-- BEGIN Data supplied --
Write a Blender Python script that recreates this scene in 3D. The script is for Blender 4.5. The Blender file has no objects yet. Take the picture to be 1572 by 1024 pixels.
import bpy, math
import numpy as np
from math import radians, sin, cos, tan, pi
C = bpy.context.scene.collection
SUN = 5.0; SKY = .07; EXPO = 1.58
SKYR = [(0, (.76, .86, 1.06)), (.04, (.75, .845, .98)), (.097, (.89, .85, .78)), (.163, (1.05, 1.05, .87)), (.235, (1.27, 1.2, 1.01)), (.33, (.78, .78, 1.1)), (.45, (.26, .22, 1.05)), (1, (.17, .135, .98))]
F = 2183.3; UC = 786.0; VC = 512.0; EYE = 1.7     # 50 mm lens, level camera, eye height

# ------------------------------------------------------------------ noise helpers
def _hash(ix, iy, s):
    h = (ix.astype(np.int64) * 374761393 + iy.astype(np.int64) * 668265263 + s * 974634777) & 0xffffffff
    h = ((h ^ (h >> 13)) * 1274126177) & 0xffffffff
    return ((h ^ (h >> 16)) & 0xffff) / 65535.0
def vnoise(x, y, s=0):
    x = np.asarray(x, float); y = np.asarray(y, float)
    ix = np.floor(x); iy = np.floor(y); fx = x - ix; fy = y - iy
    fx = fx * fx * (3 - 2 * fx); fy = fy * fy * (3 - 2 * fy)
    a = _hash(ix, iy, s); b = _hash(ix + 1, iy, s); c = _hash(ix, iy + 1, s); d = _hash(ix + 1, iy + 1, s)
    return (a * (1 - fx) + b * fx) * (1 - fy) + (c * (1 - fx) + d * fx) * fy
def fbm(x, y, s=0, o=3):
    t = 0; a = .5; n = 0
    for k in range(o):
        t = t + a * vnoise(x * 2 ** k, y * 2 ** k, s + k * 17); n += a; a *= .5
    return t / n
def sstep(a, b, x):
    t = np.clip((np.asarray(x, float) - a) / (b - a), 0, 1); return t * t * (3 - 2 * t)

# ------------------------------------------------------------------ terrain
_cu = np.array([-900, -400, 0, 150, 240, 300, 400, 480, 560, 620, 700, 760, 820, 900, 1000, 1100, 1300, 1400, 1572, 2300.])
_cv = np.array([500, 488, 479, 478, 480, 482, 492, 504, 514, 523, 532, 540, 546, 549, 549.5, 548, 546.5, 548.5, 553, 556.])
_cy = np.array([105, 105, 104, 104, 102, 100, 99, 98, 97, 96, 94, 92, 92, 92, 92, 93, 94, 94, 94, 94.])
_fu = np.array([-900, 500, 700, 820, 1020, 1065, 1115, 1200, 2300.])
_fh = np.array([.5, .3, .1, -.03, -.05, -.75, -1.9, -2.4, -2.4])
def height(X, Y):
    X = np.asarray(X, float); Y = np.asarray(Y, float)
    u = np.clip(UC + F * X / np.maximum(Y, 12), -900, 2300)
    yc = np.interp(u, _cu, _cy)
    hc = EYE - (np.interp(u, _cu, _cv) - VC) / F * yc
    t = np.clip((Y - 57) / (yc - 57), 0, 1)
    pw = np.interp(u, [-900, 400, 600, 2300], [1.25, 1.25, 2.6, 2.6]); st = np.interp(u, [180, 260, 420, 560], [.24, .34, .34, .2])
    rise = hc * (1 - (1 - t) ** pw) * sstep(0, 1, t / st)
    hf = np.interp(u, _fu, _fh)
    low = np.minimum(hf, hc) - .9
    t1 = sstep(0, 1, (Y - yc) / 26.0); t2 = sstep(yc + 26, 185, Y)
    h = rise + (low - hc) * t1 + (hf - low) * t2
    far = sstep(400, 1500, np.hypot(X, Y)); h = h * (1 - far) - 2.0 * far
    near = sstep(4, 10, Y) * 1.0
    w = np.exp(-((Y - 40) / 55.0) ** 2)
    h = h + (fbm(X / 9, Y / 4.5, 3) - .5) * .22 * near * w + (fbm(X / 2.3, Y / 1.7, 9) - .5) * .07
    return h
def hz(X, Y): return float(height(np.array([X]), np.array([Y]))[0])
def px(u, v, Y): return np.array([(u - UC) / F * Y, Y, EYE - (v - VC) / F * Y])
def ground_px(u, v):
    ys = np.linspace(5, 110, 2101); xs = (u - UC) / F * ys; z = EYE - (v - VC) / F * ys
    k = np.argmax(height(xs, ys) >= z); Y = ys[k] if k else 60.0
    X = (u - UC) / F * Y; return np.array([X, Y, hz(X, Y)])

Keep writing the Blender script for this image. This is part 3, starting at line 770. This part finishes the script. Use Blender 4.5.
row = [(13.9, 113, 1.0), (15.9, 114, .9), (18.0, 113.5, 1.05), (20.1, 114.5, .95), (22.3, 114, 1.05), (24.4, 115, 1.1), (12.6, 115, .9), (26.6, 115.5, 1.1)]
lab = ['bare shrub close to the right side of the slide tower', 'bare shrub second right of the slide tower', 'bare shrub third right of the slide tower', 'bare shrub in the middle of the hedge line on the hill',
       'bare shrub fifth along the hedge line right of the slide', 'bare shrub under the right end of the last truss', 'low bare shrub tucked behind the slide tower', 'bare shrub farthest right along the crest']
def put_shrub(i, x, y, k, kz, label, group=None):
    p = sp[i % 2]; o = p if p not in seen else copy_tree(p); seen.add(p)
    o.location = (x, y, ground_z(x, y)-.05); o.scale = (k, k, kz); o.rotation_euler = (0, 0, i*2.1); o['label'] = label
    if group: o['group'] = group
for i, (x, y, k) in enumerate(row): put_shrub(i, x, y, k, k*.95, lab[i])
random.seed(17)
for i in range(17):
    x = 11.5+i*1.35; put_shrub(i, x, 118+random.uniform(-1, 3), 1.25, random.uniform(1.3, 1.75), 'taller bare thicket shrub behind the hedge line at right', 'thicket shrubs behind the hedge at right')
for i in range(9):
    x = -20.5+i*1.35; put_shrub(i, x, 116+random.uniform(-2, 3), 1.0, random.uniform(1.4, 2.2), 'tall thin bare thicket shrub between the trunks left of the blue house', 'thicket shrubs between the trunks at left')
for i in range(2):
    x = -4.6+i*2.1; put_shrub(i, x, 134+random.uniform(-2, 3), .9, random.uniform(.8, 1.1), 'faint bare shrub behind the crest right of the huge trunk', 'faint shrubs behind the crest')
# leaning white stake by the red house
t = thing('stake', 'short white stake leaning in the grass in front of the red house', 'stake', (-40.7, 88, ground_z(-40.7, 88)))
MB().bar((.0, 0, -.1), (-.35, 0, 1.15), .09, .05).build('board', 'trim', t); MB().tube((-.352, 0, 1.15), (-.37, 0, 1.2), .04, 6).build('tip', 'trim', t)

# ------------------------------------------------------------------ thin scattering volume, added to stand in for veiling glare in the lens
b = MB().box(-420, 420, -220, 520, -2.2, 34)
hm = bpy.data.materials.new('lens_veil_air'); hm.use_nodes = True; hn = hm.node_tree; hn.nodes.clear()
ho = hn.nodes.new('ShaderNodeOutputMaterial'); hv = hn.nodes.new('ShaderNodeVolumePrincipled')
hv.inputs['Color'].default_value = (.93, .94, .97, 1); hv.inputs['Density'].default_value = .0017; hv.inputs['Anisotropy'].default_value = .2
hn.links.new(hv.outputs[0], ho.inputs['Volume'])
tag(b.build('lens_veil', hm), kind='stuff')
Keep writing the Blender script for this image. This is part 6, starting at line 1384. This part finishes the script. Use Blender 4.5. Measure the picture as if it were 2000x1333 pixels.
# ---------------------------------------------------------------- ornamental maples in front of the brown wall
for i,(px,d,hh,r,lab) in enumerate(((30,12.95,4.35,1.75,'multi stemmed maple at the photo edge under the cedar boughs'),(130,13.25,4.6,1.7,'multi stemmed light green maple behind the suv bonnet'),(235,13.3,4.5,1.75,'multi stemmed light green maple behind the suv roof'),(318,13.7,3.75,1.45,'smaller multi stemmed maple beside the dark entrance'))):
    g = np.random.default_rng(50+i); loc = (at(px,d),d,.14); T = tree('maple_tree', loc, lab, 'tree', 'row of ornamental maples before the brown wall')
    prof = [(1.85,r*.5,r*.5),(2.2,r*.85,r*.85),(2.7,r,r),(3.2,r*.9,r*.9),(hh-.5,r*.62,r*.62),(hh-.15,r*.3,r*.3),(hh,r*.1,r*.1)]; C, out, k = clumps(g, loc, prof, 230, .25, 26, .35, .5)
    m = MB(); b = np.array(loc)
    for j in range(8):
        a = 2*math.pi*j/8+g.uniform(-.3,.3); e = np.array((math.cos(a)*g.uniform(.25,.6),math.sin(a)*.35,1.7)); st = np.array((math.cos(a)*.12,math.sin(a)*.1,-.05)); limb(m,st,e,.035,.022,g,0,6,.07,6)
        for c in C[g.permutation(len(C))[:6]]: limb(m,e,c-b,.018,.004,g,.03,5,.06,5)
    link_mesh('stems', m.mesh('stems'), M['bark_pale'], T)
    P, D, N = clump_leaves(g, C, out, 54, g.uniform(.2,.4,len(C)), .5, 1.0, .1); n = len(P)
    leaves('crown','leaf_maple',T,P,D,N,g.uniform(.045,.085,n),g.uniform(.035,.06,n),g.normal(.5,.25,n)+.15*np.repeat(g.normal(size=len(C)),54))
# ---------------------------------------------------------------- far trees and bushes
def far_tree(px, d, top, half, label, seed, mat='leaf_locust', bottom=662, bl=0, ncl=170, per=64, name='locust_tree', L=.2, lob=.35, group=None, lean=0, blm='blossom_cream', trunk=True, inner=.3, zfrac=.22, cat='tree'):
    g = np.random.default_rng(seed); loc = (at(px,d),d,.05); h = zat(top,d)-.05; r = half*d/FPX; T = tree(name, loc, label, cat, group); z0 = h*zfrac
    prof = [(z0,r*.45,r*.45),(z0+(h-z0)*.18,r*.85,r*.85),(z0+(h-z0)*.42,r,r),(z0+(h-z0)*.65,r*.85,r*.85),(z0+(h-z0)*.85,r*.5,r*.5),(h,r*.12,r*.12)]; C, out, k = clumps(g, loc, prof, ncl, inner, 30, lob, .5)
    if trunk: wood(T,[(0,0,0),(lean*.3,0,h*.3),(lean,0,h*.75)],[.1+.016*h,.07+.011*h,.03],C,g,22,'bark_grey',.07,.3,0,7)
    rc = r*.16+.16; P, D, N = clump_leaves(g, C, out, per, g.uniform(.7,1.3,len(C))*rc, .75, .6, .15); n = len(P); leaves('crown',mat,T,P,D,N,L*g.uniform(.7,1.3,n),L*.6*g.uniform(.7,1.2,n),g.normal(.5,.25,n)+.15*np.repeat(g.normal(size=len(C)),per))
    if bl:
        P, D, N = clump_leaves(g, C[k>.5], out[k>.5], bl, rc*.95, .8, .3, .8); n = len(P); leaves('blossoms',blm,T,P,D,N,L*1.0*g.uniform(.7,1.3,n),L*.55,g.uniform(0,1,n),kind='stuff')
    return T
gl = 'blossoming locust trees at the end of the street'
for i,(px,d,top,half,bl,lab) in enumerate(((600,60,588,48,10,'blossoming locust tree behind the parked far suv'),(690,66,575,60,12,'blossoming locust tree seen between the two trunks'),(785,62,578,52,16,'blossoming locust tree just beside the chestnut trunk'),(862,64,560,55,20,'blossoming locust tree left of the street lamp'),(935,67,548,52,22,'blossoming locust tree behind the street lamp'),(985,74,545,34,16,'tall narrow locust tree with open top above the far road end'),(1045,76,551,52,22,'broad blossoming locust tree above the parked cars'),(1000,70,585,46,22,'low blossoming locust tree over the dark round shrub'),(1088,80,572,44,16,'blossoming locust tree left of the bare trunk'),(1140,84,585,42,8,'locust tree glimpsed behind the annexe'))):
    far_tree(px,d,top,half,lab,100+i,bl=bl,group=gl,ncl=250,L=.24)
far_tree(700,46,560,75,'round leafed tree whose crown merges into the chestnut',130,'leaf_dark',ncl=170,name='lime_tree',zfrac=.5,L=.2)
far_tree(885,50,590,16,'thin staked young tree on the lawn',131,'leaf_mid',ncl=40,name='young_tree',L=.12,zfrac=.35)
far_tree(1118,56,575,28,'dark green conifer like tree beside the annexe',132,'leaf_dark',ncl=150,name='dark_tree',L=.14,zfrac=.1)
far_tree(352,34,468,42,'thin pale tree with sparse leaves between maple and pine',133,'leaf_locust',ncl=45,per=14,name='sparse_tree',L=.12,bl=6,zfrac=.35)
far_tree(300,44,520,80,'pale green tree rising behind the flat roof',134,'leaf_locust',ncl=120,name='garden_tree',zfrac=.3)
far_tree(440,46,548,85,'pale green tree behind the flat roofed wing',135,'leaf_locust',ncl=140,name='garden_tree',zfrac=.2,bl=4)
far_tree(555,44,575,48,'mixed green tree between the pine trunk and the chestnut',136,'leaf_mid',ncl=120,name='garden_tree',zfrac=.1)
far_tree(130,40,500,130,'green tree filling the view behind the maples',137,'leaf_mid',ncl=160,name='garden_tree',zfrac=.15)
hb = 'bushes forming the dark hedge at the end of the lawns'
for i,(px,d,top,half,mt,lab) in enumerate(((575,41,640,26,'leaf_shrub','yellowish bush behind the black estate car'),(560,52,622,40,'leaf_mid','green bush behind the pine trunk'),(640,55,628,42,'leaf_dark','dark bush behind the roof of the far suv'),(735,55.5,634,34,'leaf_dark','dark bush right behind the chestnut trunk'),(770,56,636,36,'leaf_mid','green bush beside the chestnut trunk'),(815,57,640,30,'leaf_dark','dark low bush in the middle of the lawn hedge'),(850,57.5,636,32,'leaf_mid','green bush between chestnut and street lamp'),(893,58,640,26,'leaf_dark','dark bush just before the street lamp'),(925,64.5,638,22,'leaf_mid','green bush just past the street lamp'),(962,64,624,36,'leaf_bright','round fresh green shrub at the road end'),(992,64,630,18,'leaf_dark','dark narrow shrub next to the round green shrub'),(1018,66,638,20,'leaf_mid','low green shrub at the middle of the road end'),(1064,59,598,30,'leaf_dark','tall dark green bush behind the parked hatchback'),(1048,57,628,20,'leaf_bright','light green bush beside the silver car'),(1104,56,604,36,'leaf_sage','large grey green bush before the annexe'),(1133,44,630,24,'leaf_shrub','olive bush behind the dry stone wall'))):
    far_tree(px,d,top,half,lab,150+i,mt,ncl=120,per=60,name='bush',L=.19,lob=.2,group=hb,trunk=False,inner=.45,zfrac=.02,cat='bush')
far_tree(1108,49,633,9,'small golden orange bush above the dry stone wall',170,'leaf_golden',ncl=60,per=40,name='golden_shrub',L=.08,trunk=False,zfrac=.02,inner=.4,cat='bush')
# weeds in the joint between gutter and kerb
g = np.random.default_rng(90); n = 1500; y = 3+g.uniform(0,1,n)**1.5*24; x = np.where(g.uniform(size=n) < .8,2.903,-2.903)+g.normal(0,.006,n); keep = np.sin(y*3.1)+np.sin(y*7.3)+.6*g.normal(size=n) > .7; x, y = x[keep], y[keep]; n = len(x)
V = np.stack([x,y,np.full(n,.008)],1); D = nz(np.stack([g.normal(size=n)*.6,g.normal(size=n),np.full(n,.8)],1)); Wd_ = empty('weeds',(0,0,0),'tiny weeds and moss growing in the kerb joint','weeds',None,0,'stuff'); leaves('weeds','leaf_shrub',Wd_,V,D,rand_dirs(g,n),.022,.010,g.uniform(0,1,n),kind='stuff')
-- END Data supplied --
▶ [Problem requirements]
Return nothing but the lines from the start of the listing above through the line containing "t = np.clip((np.asarray(x, float)", exactly as given.

▶ [Result of this exercise]
Write a Blender Python script that recreates this scene in 3D. The script is for Blender 4.5. The Blender file has no objects yet. Take the picture to be 1572 by 1024 pixels.
import bpy, math
import numpy as np
from math import radians, sin, cos, tan, pi
C = bpy.context.scene.collection
SUN = 5.0; SKY = .07; EXPO = 1.58
SKYR = [(0, (.76, .86, 1.06)), (.04, (.75, .845, .98)), (.097, (.89, .85, .78)), (.163, (1.05, 1.05, .87)), (.235, (1.27, 1.2, 1.01)), (.33, (.78, .78, 1.1)), (.45, (.26, .22, 1.05)), (1, (.17, .135, .98))]
F = 2183.3; UC = 786.0; VC = 512.0; EYE = 1.7     # 50 mm lens, level camera, eye height

# ------------------------------------------------------------------ noise helpers
def _hash(ix, iy, s):
    h = (ix.astype(np.int64) * 374761393 + iy.astype(np.int64) * 668265263 + s * 974634777) & 0xffffffff
    h = ((h ^ (h >> 13)) * 1274126177) & 0xffffffff
    return ((h ^ (h >> 16)) & 0xffff) / 65535.0
def vnoise(x, y, s=0):
    x = np.asarray(x, float); y = np.asarray(y, float)
    ix = np.floor(x); iy = np.floor(y); fx = x - ix; fy = y - iy
    fx = fx * fx * (3 - 2 * fx); fy = fy * fy * (3 - 2 * fy)
    a = _hash(ix, iy, s); b = _hash(ix + 1, iy, s); c = _hash(ix, iy + 1, s); d = _hash(ix + 1, iy + 1, s)
    return (a * (1 - fx) + b * fx) * (1 - fy) + (c * (1 - fx) + d * fx) * fy
def fbm(x, y, s=0, o=3):
    t = 0; a = .5; n = 0
    for k in range(o):
        t = t + a * vnoise(x * 2 ** k, y * 2 ** k, s + k * 17); n += a; a *= .5
    return t / n
def sstep(a, b, x):
    t = np.clip((np.asarray(x, float) - a) / (b - a), 0, 1); return t * t * (3 - 2 * t)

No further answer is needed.